Secondo Bcg e World Economic Forum, in assenza di azioni concrete l’economia globale potrebbe perdere fino al 22% del Pil entro il 2100. Ma chi investe oggi nella transizione può ottenere un vantaggio competitivo a lungo termine

Clima, le aziende rischiano un quarto dei profitti
Le aziende che non adottano misure per contrastare i rischi legati al clima potrebbero vedere fino al 25% dei propri profitti a rischio entro il 2050, mentre a livello globale il Pil potrebbe contrarsi fino al 22% entro la fine del secolo. Lo rileva The Cost of Inaction: a Ceo Guide to Navigating Climate Risk, il nuovo studio del World Economic Forum, realizzato in collaborazione con Boston Consulting Group.
Il cambiamento climatico, si legge nel documento, non è più solo una minaccia astratta ma una vera e propria emergenza economica che sta già erodendo i profitti e la stabilità finanziaria delle imprese. Dal 2000 a oggi, eventi estremi legati al clima hanno già causato 3.600 miliardi di dollari di danni economici, 1.000 dei quali solo tra il 2020 e il 2024, e più della metà dovuti a tempeste e uragani. Conseguentemente, in Europa e negli Stati Uniti gli assicuratori si stanno ritirando da diverse zone vulnerabili ai disastri naturali, che per questo motivo sono rimaste prive di copertura.

Due tipologie di rischio
Il report di Bcg e Wef distingue due tipi di minacce per le aziende. Da un lato i rischi fisici, legati agli eventi estremi come uragani, incendi e siccità, che danneggiano infrastrutture, rallentano le produzioni e interrompono le supply chain. Dall’altro i rischi di transizione, che derivano dall’aumento della carbon tax e dalla svalutazione degli asset legati ai combustibili fossili. Per chiarire, la domanda mondiale di carbone è destinata a diminuire del 90% entro il 2050, impedendo a qualsiasi impianto messo in funzione dopo il 2010 di raggiungere la fine del suo ciclo di vita, che è in media di 20-25 anni. Nei prossimi due decenni, inoltre, le imprese più esposte vedranno i costi operativi lievitare e il valore degli asset fossili calare del 35% già entro il 2030.
A ciò bisogna aggiungere che, nonostante il crescente riconoscimento, molte aziende sembrano sottostimare l’entità dei rischi climatici. Un’analisi dei bilanci mostra che le imprese riportano impatti finanziari stimati attorno all’1-3%, quando la perdita reale potrebbe oscillare tra il 5% e il 25% dell’Ebitda nei prossimi decenni.

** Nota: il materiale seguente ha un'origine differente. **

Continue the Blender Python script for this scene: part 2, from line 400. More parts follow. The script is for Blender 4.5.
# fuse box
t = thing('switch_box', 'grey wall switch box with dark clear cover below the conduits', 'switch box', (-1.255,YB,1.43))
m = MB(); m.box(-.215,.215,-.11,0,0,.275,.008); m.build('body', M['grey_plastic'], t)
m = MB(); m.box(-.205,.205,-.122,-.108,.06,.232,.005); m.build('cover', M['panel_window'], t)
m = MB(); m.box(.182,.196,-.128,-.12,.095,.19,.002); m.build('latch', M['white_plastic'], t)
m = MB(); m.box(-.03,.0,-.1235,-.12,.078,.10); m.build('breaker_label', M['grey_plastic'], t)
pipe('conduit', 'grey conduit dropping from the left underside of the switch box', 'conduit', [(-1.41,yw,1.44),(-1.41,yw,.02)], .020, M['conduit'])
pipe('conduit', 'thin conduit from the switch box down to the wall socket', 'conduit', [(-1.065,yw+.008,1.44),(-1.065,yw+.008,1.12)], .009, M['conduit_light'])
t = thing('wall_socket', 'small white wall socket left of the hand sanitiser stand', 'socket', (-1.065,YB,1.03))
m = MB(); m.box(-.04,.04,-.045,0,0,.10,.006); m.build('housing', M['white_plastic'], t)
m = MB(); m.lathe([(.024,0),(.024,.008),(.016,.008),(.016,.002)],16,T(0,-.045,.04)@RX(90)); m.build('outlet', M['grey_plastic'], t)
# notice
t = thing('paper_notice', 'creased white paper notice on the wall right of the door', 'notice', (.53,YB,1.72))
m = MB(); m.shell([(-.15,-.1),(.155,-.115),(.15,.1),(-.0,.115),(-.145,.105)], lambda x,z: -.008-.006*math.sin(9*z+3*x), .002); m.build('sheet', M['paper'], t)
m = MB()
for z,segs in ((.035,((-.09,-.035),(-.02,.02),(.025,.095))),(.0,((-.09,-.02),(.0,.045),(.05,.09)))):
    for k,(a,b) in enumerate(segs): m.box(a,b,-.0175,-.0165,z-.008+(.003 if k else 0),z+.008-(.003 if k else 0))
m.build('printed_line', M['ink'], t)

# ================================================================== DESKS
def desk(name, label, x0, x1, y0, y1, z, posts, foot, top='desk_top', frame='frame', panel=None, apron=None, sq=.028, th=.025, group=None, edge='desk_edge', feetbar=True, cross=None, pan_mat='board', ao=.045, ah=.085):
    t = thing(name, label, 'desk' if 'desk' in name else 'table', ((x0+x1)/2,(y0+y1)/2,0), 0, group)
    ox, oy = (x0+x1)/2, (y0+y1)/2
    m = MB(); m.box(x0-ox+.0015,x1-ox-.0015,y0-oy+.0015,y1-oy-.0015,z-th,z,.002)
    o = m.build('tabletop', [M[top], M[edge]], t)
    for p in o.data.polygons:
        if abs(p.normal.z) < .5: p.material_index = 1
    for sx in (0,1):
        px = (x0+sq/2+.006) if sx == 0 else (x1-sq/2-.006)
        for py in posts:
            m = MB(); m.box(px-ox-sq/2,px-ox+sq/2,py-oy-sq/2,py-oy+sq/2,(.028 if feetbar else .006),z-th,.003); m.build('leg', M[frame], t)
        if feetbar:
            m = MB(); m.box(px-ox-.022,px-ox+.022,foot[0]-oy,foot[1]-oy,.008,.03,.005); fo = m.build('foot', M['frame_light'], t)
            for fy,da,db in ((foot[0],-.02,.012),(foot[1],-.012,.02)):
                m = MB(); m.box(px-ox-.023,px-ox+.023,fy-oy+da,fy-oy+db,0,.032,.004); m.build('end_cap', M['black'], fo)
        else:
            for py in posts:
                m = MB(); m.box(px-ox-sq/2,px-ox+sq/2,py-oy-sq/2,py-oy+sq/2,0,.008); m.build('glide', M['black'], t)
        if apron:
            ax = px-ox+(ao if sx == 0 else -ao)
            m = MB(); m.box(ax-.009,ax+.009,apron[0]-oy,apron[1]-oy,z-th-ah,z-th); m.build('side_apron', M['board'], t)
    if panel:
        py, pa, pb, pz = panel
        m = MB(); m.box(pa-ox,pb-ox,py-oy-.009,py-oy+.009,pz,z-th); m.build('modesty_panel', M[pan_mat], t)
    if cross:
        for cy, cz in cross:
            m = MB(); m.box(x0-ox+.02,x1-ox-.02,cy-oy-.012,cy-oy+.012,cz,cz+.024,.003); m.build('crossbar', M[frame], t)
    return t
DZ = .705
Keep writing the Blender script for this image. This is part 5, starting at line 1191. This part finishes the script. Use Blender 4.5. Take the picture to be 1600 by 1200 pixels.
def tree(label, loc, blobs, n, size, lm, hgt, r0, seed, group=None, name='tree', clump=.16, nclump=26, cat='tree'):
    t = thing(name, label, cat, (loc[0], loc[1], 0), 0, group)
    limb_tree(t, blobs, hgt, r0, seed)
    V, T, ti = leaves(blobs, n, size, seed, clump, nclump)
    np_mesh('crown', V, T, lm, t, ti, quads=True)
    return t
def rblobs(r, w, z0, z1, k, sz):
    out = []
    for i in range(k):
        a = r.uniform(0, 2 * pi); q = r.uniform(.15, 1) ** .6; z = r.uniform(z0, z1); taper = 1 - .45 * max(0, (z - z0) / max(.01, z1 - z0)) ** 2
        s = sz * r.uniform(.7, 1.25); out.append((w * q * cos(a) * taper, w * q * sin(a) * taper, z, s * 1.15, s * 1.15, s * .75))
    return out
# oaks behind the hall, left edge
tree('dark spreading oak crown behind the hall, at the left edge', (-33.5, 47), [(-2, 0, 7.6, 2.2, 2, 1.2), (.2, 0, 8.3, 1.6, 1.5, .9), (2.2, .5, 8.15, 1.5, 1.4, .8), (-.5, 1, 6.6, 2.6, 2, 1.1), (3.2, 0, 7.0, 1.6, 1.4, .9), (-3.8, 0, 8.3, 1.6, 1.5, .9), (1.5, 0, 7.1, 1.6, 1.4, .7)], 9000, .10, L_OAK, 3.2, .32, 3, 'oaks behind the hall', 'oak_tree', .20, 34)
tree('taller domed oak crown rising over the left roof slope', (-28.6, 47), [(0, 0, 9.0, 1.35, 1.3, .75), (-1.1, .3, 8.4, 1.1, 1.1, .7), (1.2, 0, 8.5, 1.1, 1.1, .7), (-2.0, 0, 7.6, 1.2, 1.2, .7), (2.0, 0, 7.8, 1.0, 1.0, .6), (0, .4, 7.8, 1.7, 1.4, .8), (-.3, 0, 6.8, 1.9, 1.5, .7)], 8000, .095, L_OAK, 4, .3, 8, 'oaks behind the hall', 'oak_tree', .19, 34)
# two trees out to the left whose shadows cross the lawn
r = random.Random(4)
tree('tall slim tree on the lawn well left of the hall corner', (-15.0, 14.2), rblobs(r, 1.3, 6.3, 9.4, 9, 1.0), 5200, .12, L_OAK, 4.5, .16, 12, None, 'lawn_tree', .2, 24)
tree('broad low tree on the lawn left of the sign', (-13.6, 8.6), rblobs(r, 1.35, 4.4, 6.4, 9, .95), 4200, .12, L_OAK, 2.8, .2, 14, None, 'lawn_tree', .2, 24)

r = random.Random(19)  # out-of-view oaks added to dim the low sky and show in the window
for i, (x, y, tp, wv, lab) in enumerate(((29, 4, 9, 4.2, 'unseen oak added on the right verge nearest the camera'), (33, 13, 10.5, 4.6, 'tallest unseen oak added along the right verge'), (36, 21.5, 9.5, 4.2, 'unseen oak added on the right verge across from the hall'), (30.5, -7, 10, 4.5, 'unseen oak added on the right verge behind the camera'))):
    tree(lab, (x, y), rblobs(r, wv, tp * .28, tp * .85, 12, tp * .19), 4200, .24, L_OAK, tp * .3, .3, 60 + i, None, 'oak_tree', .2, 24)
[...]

L’alternativa è investire nella transizione
Di fronte a questo scenario, il rapporto evidenzia come investire nella transizione ecologica non sia solo una necessità ambientale, ma anche una scelta economicamente vantaggiosa per le imprese. Ogni dollaro investito in resilienza climatica genera un ritorno economico compreso tra i due e i 19 dollari (evitando altresì perdite future).
Anche a livello macroeconomico gli investimenti sono vantaggiosi sul lungo termine: per mantenere il riscaldamento sotto i due gradi, sarebbe necessario investire circa il 2% del Pil globale in mitigazione e un ulteriore 1% in adattamento, ampiamente ripagati dal momento che si eviterebbero perdite tra il 10% e il 15% del Pil mondiale entro la fine del secolo.
Chi saprà cogliere l’opportunità della transizione climatica avrà davanti un mercato in espansione. Il valore dell’economia verde passerà dagli attuali 5mila miliardi di dollari ai 14mila miliardi entro il 2030. A trainare la crescita saranno l’energia alternativa (49% del mercato), i trasporti sostenibili (16%) e i prodotti di consumo eco-friendly (13%): settori che stanno crescendo a un ritmo annuo del 10%-20%, ben al di sopra del tasso di crescita globale. I dati parlano chiaro: restare fermi di fronte alla crisi climatica non è un’opzione sostenibile né dal punto di vista ambientale, né da quello economico.